Anand Gandhi`s `Ship of Theseus` creates waves at Toronto fest

New Delhi: Debutante Anand Gandhi has made quite a stir at the Toronto international film festival with his very personal, very cerebral film `Ship of Theseus`, which explores complex issues of identity, responsibility and death through the Greek paradox.

Gandhi, who has been developing the film for past three years, is being hailed as the new promising talent in the `new wave` of Indian cinema.

The 32-year-old director says he is happy to be part of the change through this film, which has admirers like Shekhar Kapoor, Anurag Kashyap and Fortissmo Films as co-producers.

Gandhi, on his part, feels that Indian audience is ready for the "cinema that talks intelligently, is more artistic and challenging".

The filmmaker, a well-known playwright, says he is cinematically exploring ideas that have haunted him in his journey.

"I don`t think difficulty of expressibility of an idea should discourage us from discussing it in cinema rather it should be encouraged.
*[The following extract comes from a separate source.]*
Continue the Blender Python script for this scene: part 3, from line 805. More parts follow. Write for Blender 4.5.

We should invest ourselves in a culture that encourages that kind of creative engagement, that kind of dialogue and challenge," Gandhi told PTI over phone from Toronto.

The film has received glowing reviews after its screening at TIFF with festival`s artistic director Cameron Bailey calling it one of this year`s hidden gems.
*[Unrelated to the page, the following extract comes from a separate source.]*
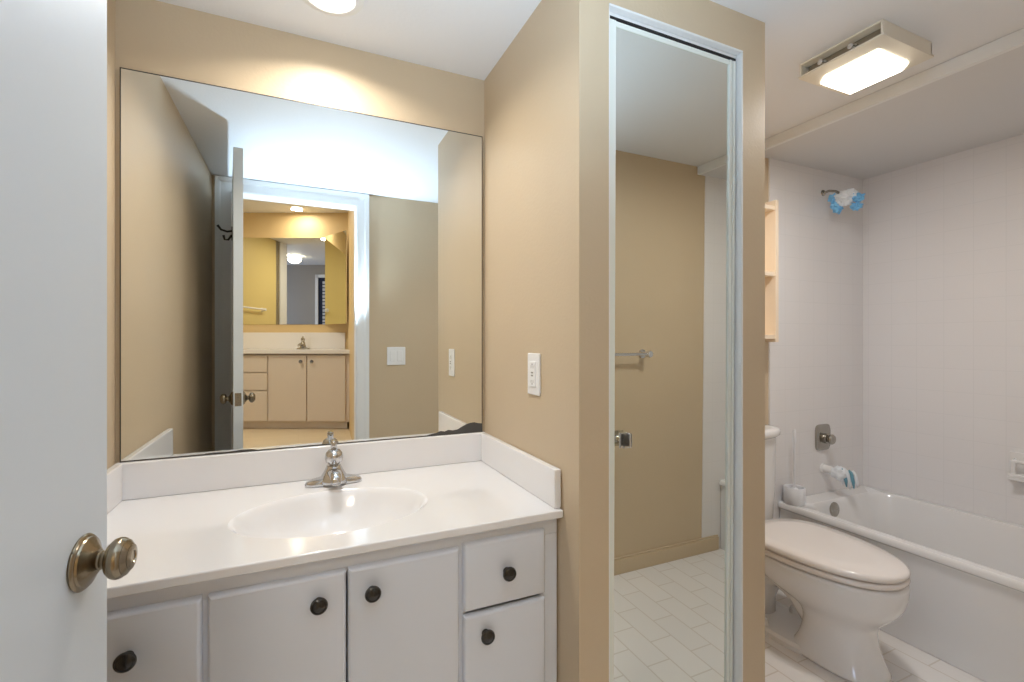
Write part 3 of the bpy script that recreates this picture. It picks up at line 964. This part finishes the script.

Gandhi`s film explores four different stories -- of a brilliant but blind photographer, a monk`s whose ethics are put to test, an obsessive compulsive clockmaker with an ailing heart and a young stock broker who gets trapped in illegal organ trade racket.

If an object has any or all of its parts replaced, does it remain the same object? is the paradox that Plutarch wrote in his book `Life of Theseus` and Gandhi found a great metaphor in it for his story.

"There have been lots of ideas that have fascinated me for a long time. Ship of Theseus has got a very interesting problem of identity and change. The idea that a human changes through a period of time brings us to the question of identity. We also face the question of responsibility in a constantly shifting, changing scenario. The film is a series of interesting problems," Gandhi said.

The filmmaker says most of the ideas that he is exploring in the film come from the dilemmas that he has faced in his life but he is not trying to find an answer through this movie.

"I think if we start understanding the quesitons and rephrasing them in a more relevant way, we would begin to answer them. A lot of philosophical questions are rhetoric in nature. If you find the right question, you already start to find the right answer," he added.

The film stars Sohum Shah, who debuted in `Baabarr`, and Egyptian Aida Elkashef, a second generation filmmaker and Neeraj Kabi as the monk.

"Sohum has been a great discovery and very important in getting this film made. He is also starring in the other films that we are doing. The second film from our production house is a period horror `Tumbad` which is 60 per cent complete. I have also started working on my second directorial," Gandhi said.